Where is the rulebook that tells us we are to be victims of our ownselves making hell for one another? Where does it say we are suppose to hate. As children we are innocent. We are love in its purest form. We should carry that throughout our lives. Acknowledge, learn, file it, move on! those of you edumacated people who have a smart answer that you learned in school kiss my ass. Analyze, judge what you want. Use that expensive education to tell me otherwise. But…I’ll tell you that the strength we need to overcome our problems that we create for ourselves is within us. Solving these hard matters of the heart and mind are answered if we just look inside. We all have the capacity for so much yet we sell ourselves short and pay someone or give up as the answer. Drugs is the pacifier or just to get by the day. Deal with it tomorrow I am to busy right now pill. I know so many hypocrites in my life. The first one is in the mirror. The next one is close by. The other one is even closer. Why do we lie to ourselves and our loved ones. Why do we tell our children one thing and do the opposite of what we taught?

In closing. Because my random thoughts are giving me a headache. Because What I really want to say is too blunt and naming names is bad for my KARMA. Yes. I said Karma. If it is a name to call that what goes around comes around. I got it out as to teach all of you to quit wasting time hating, hurting, selfdestructing, cutting, hiding, ignoring, abusing, victimizing, allowing, faking, crying, bashing, trashing, crashing…… tell your friend the pill, the pipe, the bottle and whoever else helps you forget that you want to remember and feel what it is that you will recognize what it is you are never going to let control your life again. Let it go my loved ones. Let it go. Let the joy reside. Let that joy be addictive. Allow that JOY to overcome and infiltrate every part of your life and quit making excuses as to why you wont. Let that loved one in your life know that they can be pittiful of they want but you will be happy and remind them everyday they have to look at you smiling that they are sad. Thats it.

It isn’t always Happy

As I reflect on my past years of anxiety and depression I am thankful for the experience I have had in those challenging times. What has always kept me sane was the love I feel from people. I have always wanted to help people learn how to love. I always open myself up to everyone and anyone leaving myself vulnerable to the point where I engaged myself in self sacrificing moments to help them realize how entrenched they are in the misery, I began to hurt. I let my guard down to give them all of me. These wonderful people that need help are In pain. Sometimes I absorb their negativity and get beat up emotionally. Is it worth it? Yes!! Every moment is worth it. When i break through and I see them relieved that their pain has subsided because I helped them make a choice to be happy. That is my focus. I want to provide a roadmap to happiness. I want to people learn how to be happy by choosing happiness.
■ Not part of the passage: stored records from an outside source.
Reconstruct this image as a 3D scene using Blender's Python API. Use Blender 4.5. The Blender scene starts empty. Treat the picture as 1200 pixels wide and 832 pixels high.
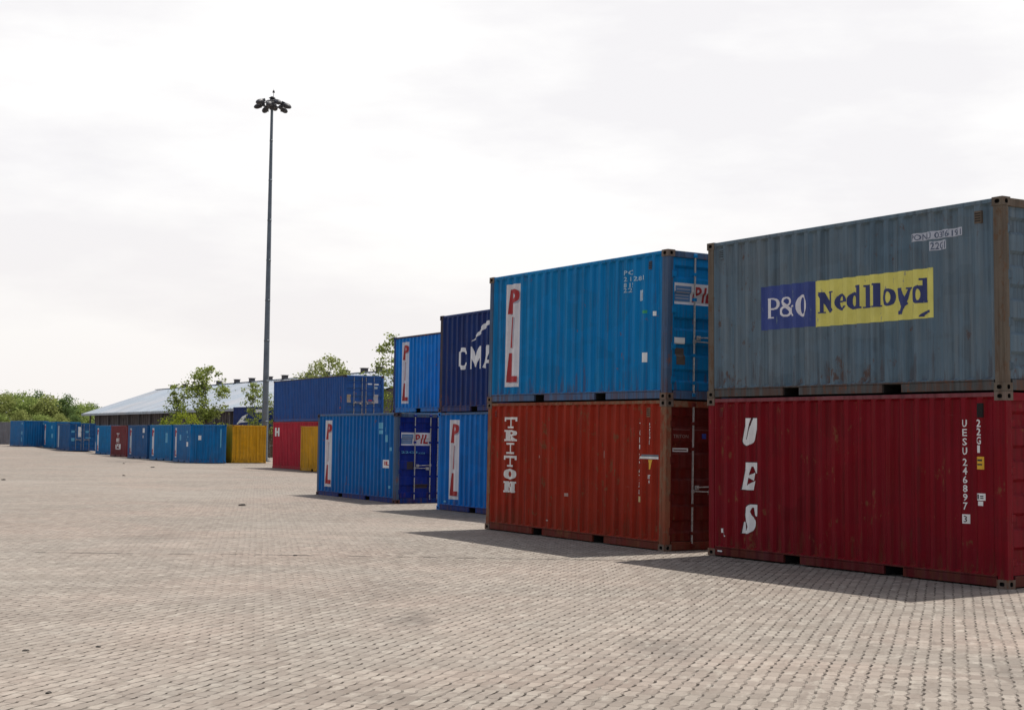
import bpy, bmesh, math, random
from mathutils import Matrix, Vector, noise as mnoise
from math import radians as rad, sin, cos, pi, tan, sqrt, exp

SC = bpy.context.scene
COL = SC.collection
# ------------------------------------------------------------------ camera
F_PX, PITCH, ROLL, CAM_H = 1708.7, rad(3.2889), rad(0.7142), 1.885
cam_d = bpy.data.cameras.new('camera')
cam_d.sensor_width = 36.0
cam_d.lens = F_PX / 1200 * 36.0
cam_d.clip_start, cam_d.clip_end = 0.1, 6000
cam = bpy.data.objects.new('camera', cam_d)
COL.objects.link(cam)
fw = Vector((0, cos(PITCH), sin(PITCH))); up0 = Vector((0, -sin(PITCH), cos(PITCH))); rt0 = Vector((1, 0, 0))
rt = rt0 * cos(ROLL) + up0 * sin(ROLL)
up = up0 * cos(ROLL) - rt0 * sin(ROLL)
cam.matrix_world = Matrix(((rt.x, up.x, -fw.x, 0), (rt.y, up.y, -fw.y, 0), (rt.z, up.z, -fw.z, CAM_H), (0, 0, 0, 1)))
SC.camera = cam

# ------------------------------------------------------------------ world, sun, exposure
SUN_EL, SUN_AZ = rad(67.0), rad(42.0)          # azimuth counter-clockwise from +X, behind and right of the stacks
W_STR = 0.083
world = bpy.data.worlds.new("World"); SC.world = world; world.use_nodes = True
wn, wl = world.node_tree.nodes, world.node_tree.links
wn.clear()
wout = wn.new('ShaderNodeOutputWorld'); bg = wn.new('ShaderNodeBackground'); bg.inputs['Strength'].default_value = W_STR
sky = wn.new('ShaderNodeTexSky'); sky.sky_type = 'NISHITA'; sky.sun_disc = False
sky.sun_elevation = SUN_EL; sky.sun_rotation = rad(90) - SUN_AZ
sky.air_density = 1.0; sky.dust_density = 3.0; sky.ozone_density = 1.0
tc = wn.new('ShaderNodeTexCoord')
mp = wn.new('ShaderNodeMapping'); mp.inputs['Scale'].default_value = (1.2, 1.2, 4.2)
wl.new(tc.outputs['Generated'], mp.inputs['Vector'])
nz = wn.new('ShaderNodeTexNoise'); nz.inputs['Scale'].default_value = 2.6; nz.inputs['Detail'].default_value = 7; nz.inputs['Roughness'].default_value = 0.55
wl.new(mp.outputs[0], nz.inputs['Vector'])
cr = wn.new('ShaderNodeValToRGB')
cr.color_ramp.elements[0].position = 0.42; cr.color_ramp.elements[0].color = (9.0, 8.85, 9.0, 1)
cr.color_ramp.elements[1].position = 0.58; cr.color_ramp.elements[1].color = (10.2, 10.1, 10.0, 1)
wl.new(nz.outputs['Fac'], cr.inputs['Fac'])
# thin warm haze band low over the horizon
sx = wn.new('ShaderNodeSeparateXYZ'); wl.new(tc.outputs['Generated'], sx.inputs[0])
mr = wn.new('ShaderNodeMapRange'); mr.inputs['From Min'].default_value = 0.0; mr.inputs['From Max'].default_value = 0.17
mr.inputs['To Min'].default_value = 0.75; mr.inputs['To Max'].default_value = 0.0
wl.new(sx.outputs['Z'], mr.inputs['Value'])
hz = wn.new('ShaderNodeMix'); hz.data_type = 'RGBA'
wl.new(mr.outputs[0], hz.inputs[0]); wl.new(cr.outputs['Color'], hz.inputs[6]); hz.inputs[7].default_value = (8.95, 8.45, 8.15, 1)
# white haze over the viewed, sunward sky; unseen rest thinned to lessen fill light
dt = wn.new('ShaderNodeVectorMath'); dt.operation = 'DOT_PRODUCT'; wl.new(tc.outputs['Generated'], dt.inputs[0])
dt.inputs[1].default_value = (cos(rad(72)), sin(rad(72)), 0.0)
hr = wn.new('ShaderNodeMapRange'); hr.interpolation_type = 'SMOOTHSTEP'; hr.inputs['From Min'].default_value = 0.12; hr.inputs['From Max'].default_value = 0.72
hr.inputs['To Min'].default_value = 0.28; hr.inputs['To Max'].default_value = 0.97; wl.new(dt.outputs['Value'], hr.inputs['Value'])
mx = wn.new('ShaderNodeMix'); mx.data_type = 'RGBA'; wl.new(hr.outputs[0], mx.inputs[0])
wl.new(sky.outputs['Color'], mx.inputs[6]); wl.new(hz.outputs[2], mx.inputs[7])
wl.new(mx.outputs[2], bg.inputs['Color']); wl.new(bg.outputs[0], wout.inputs['Surface'])

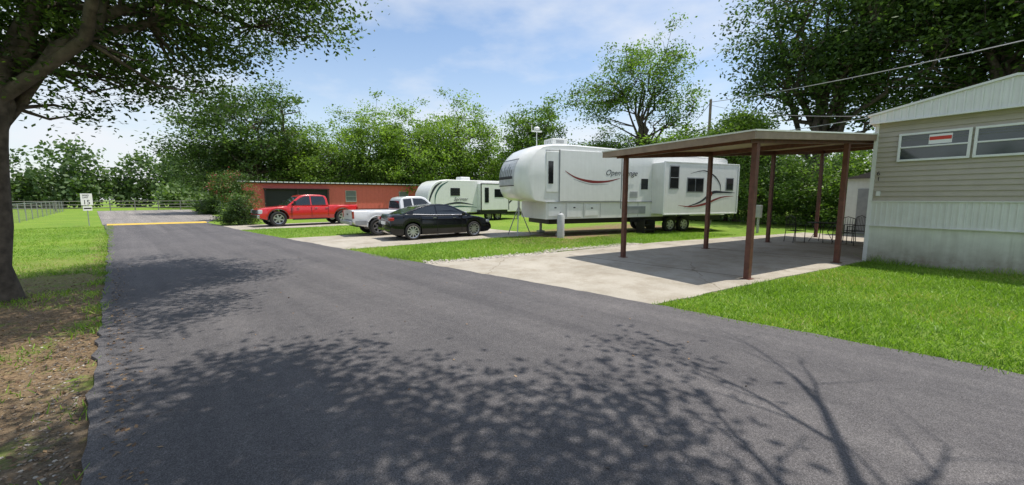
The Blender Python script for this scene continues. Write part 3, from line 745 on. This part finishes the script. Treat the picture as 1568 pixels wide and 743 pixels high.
mb.obj('door_latches',fw,black)
mb=MB()
for k in range(5): mb.box(4.45,4.90,-.018,-.002,1.72+k*.06,1.75+k*.06)
mb.box(4.3,5.4,-.02,-.002,.95,1.3); mb.obj('vents',fw,decalgr)
d=MB()
stroke(d,[(.9,2.86),(1.45,2.58),(2.25,2.42),(3.1,2.44),(3.85,2.60)],[.02,.07,.12,.08,.01],-.049)
d.obj('maroon_swoosh',fw,decalred,fix=False)
d=MB()
stroke(d,[(1.3,2.52),(2.2,2.30),(3.2,2.32)],[.01,.03,.01],-.0485); d.obj('grey_swoosh',fw,decalgr,fix=False)
text('lettering',fw,'Open Range',(3.0,-.05,2.72),(R(90),0,0),.36,decaldk,shear=.35)
d=MB()
capx=lambda z: float(np.interp(z,[1.95,2.25,2.6,2.95,3.25,3.52],[-1.28,-1.36,-1.36,-1.30,-1.16,-.95]))
def capq(y0,y1,z0,z1,mi=0,off=.008):
    N=8
    for i in range(N):
        for j in range(N):
            q=[]
            for a,b in ((i,j),(i+1,j),(i+1,j+1),(i,j+1)):
                y=y0+(y1-y0)*a/N; z=z0+(z1-z0)*b/N; e_=abs(y-1.25)/1.25; q.append((capx(z)*(1-.42*e_**6)-off,y,z))
            d.add(q,[(0,1,2,3)],mi)
capq(.42,2.08,2.25,3.3,0); capq(.40,2.1,3.315,3.35,1,.012); capq(.40,2.1,2.2,2.235,1,.012)
for k in range(7):
    y=.6+k*.2; h=.15+.35*((k*37)%5)/5
    capq(y,y+.05,2.62,2.62+h+.1,1,.014)
capq(.5,2.0,2.50,2.62,1,.014)
d.obj('front_cap_graphic',fw,[decallt,decaldk],fix=False)
mb=MB(); mb.box(5.75,10.55,-.85,.02,.92,3.36); mb.obj('rear_slide_out',fw,gelcoat,bevel=.05)
mb=MB(); mb.box(5.70,10.60,-.87,-.80,.90,.96); mb.box(5.70,10.6,-.87,-.8,3.32,3.38); mb.box(5.68,5.76,-.87,-.80,.96,3.32); mb.box(10.54,10.62,-.87,-.80,.96,3.32); mb.obj('slide_trim',fw,white,bevel=.01)
g=MB()
for (x0,x1,z0,z1) in ((6.05,6.55,2.15,3.15),(7.15,7.62,2.0,2.62),(7.66,8.15,2.0,2.62),(9.75,10.2,2.1,2.65)): g.box(x0,x1,-.875,-.85,z0,z1)
g.obj('slide_windows',fw,camglass,bevel=.03)
g=MB()
for (x0,x1,z0,z1) in ((6.0,6.6,2.10,3.2),(7.1,8.2,1.95,2.67),(9.7,10.25,2.05,2.7)): g.box(x0,x1,-.862,-.85,z0,z1)
g.box(6.05,6.55,-.885,-.876,2.62,2.65)
g.obj('window_trim',fw,decalgr,bevel=.03)
d=MB()
stroke(d,[(7.3,2.85),(8.2,3.0),(8.9,2.75),(9.3,2.35),(9.35,1.95)],[.01,.05,.08,.06,.01],-.857)
stroke(d,[(7.0,1.25),(8.0,1.5),(8.8,1.95),(9.5,1.98),(10.4,1.95)],[.01,.08,.15,.09,.01],-.858)
d.obj('slide_swoosh_dark',fw,decaldk,fix=False)
d=MB()
stroke(d,[(6.6,1.35),(7.4,1.28),(8.3,1.40),(9.4,1.72),(10.3,1.78)],[.01,.06,.11,.07,.01],-.859); stroke(d,[(8.45,2.3),(8.75,1.9),(8.5,1.55)],[.01,.09,.01],-.860)
d.obj('slide_swoosh_maroon',fw,decalred,fix=False)
mb=MB(); mb.box(.3,10.5,.25,2.3,.55,.80); mb.box(4.6,10.6,.1,.3,.55,.82); mb.obj('chassis',fw,black)
mb=MB()
for x in (6.95,7.85,): mb.box(x-.42,x+.42,-.02,.02,.78,.90)
mb.obj('fender',fw,decaldk,bevel=.02)
for x in (6.95,7.85):
    for y,s in ((.02,-1),(2.4,1)): wheel('wheel',fw,x,y,.38,.22,s,white,6,.6)
mb=MB()
for x,y in ((.9,.3),(.9,2.2)):
    mb.box(x-.05,x+.05,y-.05,y+.05,.12,.85); mb.box(x-.15,x+.15,y-.15,y+.15,.02,.12)
for x,y in ((10.2,.3),(10.2,2.2),(5.6,.3)): mb.tube([(x,y,.6),(x-.15,y,.05)],.04); mb.box(x-.3,x,y-.12,y+.12,0,.06)
mb.obj('landing_jacks',fw,galv)
mb=MB(); mb.lathe([(.001,0),(.15,.0),(.16,.1),(.16,.9),(.13,1.0),(.05,1.05),(.05,1.12),(.001,1.12)],(.55,-.35,.0),20,0,'z'); mb.obj('propane_tank',fw,decallt,smooth=40)
mb=MB()
for a in (0,2.1,4.2): mb.tube([(-.7,1.25,1.35),(-.7+.6*math.cos(a),1.25+.6*math.sin(a),.02)],.022,6)
mb.tube([(-.7,1.25,.9),(-.7,1.25,1.57)],.05,8); mb.obj('king_pin_tripod',fw,galv)
mb=MB(); mb.box(.7,1.6,.8,1.7,4.02,4.08); mb.box(.75,1.55,.85,1.65,4.08,4.36); mb.obj('air_conditioner',fw,white,bevel=.07)
mb=MB(); mb.box(6.3,7.2,.85,1.65,3.88,4.2); mb.obj('air_conditioner_rear',fw,white,bevel=.08)
mb=MB()
for k in range(4): mb.box(.743,.752,.98+k*.15,1.02+k*.15,4.16,4.28)
for k in range(5): mb.box(.95,1.35,.842,.852,4.15+k*.03,4.162+k*.03)
mb.obj('grille',fw,decalgr)
mb=MB(); mb.tube([(.35,1.6,3.95),(.35,1.6,4.75)],.02,6); mb.box(.1,.6,1.55,1.65,4.7,4.76); mb.tube([(.1,1.6,4.73),(.0,1.4,4.95)],.015); mb.lathe([(.001,0),(.12,.04),(.14,.1),(.1,.16),(.001,.18)],(.35,1.6,4.76),12,0,'z'); mb.obj('antenna',fw,white)
for x in (3.4,5.3):
    mb=MB(); mb.box(x,x+.4,1.1,1.5,3.9,4.08); mb.obj('roof_vent',fw,white,bevel=.03)
mb=MB()
for k in range(3): mb.box(4.98,5.55,-.5+k*.18,-.3+k*.18,.22*(k+1)-.04,.22*(k+1))
mb.box(4.94,4.978,-.5,.05,0,.66); mb.box(5.553,5.59,-.5,.05,0,.66); mb.obj('steps',fw,black)

# ---------------------------------------------------------------- travel trailer
tt=empty('travel_trailer',(15.0,23.2),-10)
prof=[(.35,.62),(.05,.75),(-.05,1.2),(-.02,1.6),(.12,2.1),(.34,2.5),(.62,2.78),(1.0,2.93),(1.5,2.98),(8.2,2.98),(8.3,2.9),(8.3,.62)]
mb=MB(); mb.prism(prof,0,2.45); mb.obj('body_shell',tt,gelcoat,smooth=35,bevel=.05)
d=MB()
stroke(d,[(.1,1.1),(.22,1.75),(.6,2.45),(1.1,2.8)],[.05,.12,.16,.03],-.006)
stroke(d,[(.3,1.0),(1.2,1.2),(2.4,1.35),(3.6,1.2)],[.03,.08,.14,.02],-.007); stroke(d,[(6.5,1.0),(7.0,1.5),(7.6,1.9),(8.1,2.0)],[.03,.14,.08,.02],-.006)
d.obj('dark_swoosh',tt,decaldk,fix=False)
d=MB(); stroke(d,[(.55,1.2),(.62,1.9),(1.0,2.5),(1.6,2.85)],[.02,.10,.12,.02],-.006); stroke(d,[(1.0,.95),(2.5,1.1),(3.9,1.0)],[.02,.10,.02],-.008); d.obj('teal_swoosh',tt,decalteal,fix=False)
g=MB()
for (x0,x1,z0,z1) in ((1.75,2.5,1.85,2.4),(6.9,7.6,2.1,2.55)): g.box(x0,x1,-.02,-.002,z0,z1)
g.obj('windows',tt,camglass,bevel=.02)
mb=MB(); mb.box(3.95,6.4,-.55,.02,.8,2.75); mb.obj('slide_out',tt,gelcoat,bevel=.03)
mb=MB(); mb.box(3.93,3.99,-.56,-.50,.8,2.76); mb.box(6.36,6.42,-.56,-.5,.8,2.76); mb.box(3.99,6.36,-.56,-.5,2.70,2.76); mb.obj('slide_trim',tt,black)
g=MB(); g.box(4.25,4.6,-.57,-.55,1.35,2.45); g.box(5.1,6.0,-.57,-.55,1.75,2.35); g.obj('slide_windows',tt,camglass,bevel=.02)
text('lettering',tt,'Sprinter',(2.0,-.012,1.50),(R(90),0,0),.34,decaldk,shear=.35)
for x in (4.9,5.7): wheel('wheel',tt,x,.03,.35,.2,-1,white,6,.6)
mb=MB(); mb.box(.5,8.1,.2,2.2,.45,.63); mb.tube([(.5,1.2,.5),(-1.2,1.2,.5)],.05); mb.box(3.9,6.3,-.5,.1,.5,.8); mb.obj('chassis',tt,black)
mb=MB(); mb.box(3,3.8,.8,1.6,2.98,3.25); mb.obj('air_conditioner',tt,white,bevel=.06)
mb=MB(); mb.tube([(-1.1,1.2,0),(-1.1,1.2,.7)],.04)
for x in (.8,7.8): mb.tube([(x,.3,.0),(x,.3,.5)],.04)
mb.obj('jacks',tt,galv)

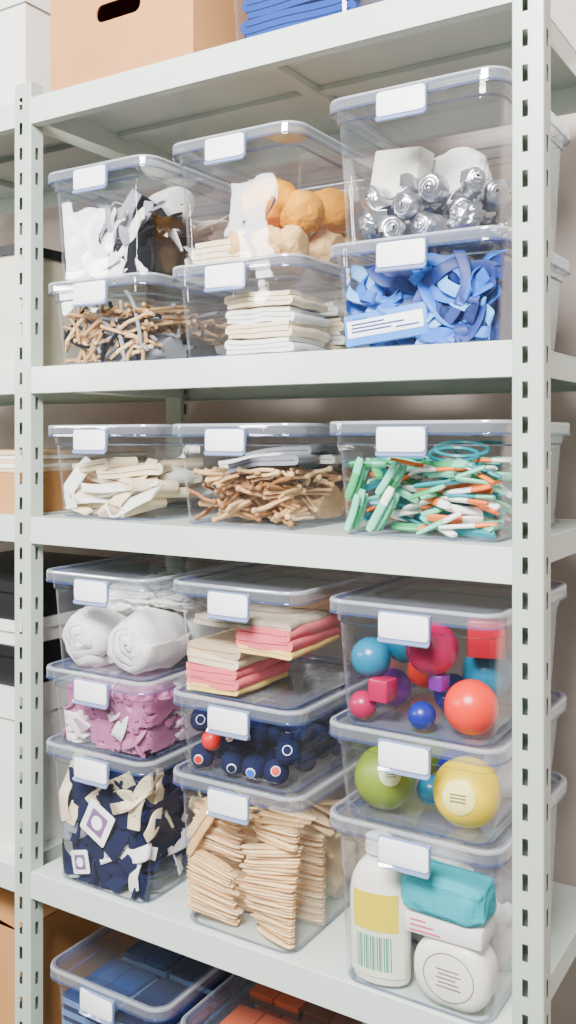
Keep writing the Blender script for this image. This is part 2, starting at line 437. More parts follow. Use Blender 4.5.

My education is pain. My pain has taught me so much. My education is love. My love for people gives me the patience to follow through and not let the negative comments and word pierce my soul. Sometimes I am overwhelmed with my own life that I can’t react to others when they call oh for help. I feel like I need to do this full time. We all have a choice to perceive our experience anyway way we want. Sometimes I get perceived in a negative light. I cannot control what others think of me. I still display love towards them. I write in this blog to love you. This is my heart. This is my passion .  I dream of my legacy as being the person showing love to everyone and helping anyone. I dream of teaching people to do the same. I hope and dream if your reading this you can help me help more people. I am not a certified nothing. I am just a person that loves you. If you don’t think it is enough and your sitting in your pompous high horse judging every word written here…….. Get off my website and don’t read further.